Hello I am creating custom loss function, on of the component is modifying the values of the data array.
so for example function f mutates A into B both A and B are the same shape and data type
f(A)=B
in order to keep backpropagation working I need to supply new array as the output so for example
B= zeros()
f(A,B)
return B
so I will not mutate A
or mutation is allowed?
I assume “mutation” refers to inplace operations, which are directly manipulating the data of the tensor, e.g. as seen here:
a = torch.zeros(1)
print(a)
# tensor([0.])
b = a
print(b)
# tensor([0.])
b.add_(1.)
print(a)
# tensor([1.])
print(b)
# tensor([1.])
If so, then it would depend on the used operations and if these values are needed for the gradient calculation.
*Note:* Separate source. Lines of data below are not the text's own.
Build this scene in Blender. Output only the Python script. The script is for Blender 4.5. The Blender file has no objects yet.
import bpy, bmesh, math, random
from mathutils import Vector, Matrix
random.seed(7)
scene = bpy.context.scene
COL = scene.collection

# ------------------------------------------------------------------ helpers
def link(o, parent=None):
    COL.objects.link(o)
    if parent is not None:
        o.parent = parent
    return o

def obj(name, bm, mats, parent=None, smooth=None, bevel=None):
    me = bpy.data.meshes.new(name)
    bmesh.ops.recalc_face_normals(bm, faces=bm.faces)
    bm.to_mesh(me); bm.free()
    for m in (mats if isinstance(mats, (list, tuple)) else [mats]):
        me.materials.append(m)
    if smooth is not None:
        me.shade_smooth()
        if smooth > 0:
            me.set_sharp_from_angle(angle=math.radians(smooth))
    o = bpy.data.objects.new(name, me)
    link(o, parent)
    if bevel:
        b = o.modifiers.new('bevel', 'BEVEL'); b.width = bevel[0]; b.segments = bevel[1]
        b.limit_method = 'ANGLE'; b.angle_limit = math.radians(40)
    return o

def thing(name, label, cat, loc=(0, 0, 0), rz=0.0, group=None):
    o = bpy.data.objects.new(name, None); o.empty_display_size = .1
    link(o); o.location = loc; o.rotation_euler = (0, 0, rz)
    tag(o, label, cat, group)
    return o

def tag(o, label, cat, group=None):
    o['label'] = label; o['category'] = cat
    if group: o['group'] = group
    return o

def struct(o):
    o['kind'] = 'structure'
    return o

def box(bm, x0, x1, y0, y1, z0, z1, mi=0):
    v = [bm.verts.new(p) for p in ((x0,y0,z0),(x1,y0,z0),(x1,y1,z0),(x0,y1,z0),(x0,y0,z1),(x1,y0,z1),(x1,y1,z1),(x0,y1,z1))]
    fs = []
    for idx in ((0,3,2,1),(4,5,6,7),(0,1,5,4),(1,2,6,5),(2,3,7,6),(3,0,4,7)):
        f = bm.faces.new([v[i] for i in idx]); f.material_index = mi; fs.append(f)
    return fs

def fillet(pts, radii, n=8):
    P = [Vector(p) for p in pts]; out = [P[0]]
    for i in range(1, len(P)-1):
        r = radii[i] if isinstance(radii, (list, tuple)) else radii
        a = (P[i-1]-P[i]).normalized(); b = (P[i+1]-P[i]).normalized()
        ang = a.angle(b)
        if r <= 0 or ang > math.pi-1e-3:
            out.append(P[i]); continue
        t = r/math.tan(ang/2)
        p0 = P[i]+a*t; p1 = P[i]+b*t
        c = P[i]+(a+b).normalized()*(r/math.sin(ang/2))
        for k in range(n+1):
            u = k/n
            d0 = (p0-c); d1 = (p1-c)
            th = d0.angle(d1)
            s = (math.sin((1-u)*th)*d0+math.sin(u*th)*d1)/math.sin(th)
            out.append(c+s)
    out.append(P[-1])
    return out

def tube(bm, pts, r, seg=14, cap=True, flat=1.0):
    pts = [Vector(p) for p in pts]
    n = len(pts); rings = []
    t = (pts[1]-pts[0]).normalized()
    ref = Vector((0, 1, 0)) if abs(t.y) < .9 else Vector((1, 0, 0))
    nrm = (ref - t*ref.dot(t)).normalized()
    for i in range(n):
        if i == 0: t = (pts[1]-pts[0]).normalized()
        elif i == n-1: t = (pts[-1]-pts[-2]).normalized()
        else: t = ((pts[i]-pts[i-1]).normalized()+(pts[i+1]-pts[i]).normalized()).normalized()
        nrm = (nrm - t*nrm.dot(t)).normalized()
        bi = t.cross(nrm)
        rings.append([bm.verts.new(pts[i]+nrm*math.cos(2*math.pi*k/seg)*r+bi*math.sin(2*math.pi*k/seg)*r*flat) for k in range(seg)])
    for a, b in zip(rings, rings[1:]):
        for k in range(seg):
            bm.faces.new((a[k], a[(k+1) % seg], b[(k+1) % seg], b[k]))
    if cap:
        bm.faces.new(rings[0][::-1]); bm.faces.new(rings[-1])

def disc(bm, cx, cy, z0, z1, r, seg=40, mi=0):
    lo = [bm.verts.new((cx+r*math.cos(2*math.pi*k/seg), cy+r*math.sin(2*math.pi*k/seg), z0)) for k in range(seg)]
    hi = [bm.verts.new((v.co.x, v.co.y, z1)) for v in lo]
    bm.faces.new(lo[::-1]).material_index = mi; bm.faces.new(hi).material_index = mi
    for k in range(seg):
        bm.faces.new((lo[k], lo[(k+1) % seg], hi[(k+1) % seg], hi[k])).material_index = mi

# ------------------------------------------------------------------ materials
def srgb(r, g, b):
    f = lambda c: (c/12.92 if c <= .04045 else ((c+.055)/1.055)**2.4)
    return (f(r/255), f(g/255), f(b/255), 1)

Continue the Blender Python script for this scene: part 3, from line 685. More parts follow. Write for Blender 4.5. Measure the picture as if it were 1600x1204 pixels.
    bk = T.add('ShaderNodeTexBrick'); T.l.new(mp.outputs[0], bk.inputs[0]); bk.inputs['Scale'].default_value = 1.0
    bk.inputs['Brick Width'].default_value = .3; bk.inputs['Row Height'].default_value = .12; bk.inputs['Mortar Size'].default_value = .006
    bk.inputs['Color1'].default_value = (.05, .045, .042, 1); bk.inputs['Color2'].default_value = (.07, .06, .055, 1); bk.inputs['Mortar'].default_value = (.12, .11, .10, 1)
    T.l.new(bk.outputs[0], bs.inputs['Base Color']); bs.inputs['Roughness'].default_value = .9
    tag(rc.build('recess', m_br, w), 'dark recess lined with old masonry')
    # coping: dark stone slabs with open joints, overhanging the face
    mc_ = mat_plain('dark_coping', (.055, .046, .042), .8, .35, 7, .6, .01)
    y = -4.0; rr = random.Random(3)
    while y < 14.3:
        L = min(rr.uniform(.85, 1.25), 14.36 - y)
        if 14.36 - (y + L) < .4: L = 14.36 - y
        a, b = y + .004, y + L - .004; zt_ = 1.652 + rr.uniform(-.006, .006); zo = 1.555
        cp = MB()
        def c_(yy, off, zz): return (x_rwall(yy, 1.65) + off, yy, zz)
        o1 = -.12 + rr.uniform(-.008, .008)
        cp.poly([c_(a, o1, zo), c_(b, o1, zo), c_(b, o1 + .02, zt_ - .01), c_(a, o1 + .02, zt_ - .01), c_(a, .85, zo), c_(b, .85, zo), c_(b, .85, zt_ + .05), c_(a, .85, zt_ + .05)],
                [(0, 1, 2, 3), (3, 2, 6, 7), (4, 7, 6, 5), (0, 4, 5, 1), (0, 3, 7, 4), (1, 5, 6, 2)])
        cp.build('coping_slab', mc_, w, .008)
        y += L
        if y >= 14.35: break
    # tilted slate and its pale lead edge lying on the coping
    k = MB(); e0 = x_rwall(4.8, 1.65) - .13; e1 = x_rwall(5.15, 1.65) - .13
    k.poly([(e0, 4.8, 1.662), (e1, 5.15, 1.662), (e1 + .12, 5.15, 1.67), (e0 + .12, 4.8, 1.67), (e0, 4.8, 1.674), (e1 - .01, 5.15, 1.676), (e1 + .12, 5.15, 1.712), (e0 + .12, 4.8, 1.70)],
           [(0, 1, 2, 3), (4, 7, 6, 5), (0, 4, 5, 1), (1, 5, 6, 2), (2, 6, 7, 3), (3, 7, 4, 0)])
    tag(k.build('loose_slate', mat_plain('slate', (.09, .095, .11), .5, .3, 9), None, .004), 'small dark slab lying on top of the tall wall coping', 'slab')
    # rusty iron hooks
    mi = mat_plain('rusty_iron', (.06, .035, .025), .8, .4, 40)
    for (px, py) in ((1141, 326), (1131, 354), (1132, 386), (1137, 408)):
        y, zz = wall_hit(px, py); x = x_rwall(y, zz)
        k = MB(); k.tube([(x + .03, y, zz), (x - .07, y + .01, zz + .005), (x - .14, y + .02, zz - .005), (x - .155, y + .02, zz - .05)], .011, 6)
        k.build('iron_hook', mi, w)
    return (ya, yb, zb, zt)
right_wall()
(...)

PyTorch will raise a RuntimeError
is disallowed inplace operations are detected and will fail during the backward
pass.
ok, thanks @ptrblck ! If it will just give error I can just experiment on this - fantastic
One more thing as this mutation function acts element wise on 3D array - is there supported way to apply the function to each element of the tensor - with access to its cartesian coordinate in the array
pseudo code below
arr= torch.rand(100,100,100)
def add_neighbour(arr,point):
return arr[point.x+1,point.y,point.z]+arr[point.x,point.y+1,point.z]+arr[point.x,point.y,point.z+1]
apply_on_coord( add_neighbour ,arr)
Your indexing approach of:
x[index] = x[index] + b
would also manipulate x
inplace and will also raise an error if it’s disallowed.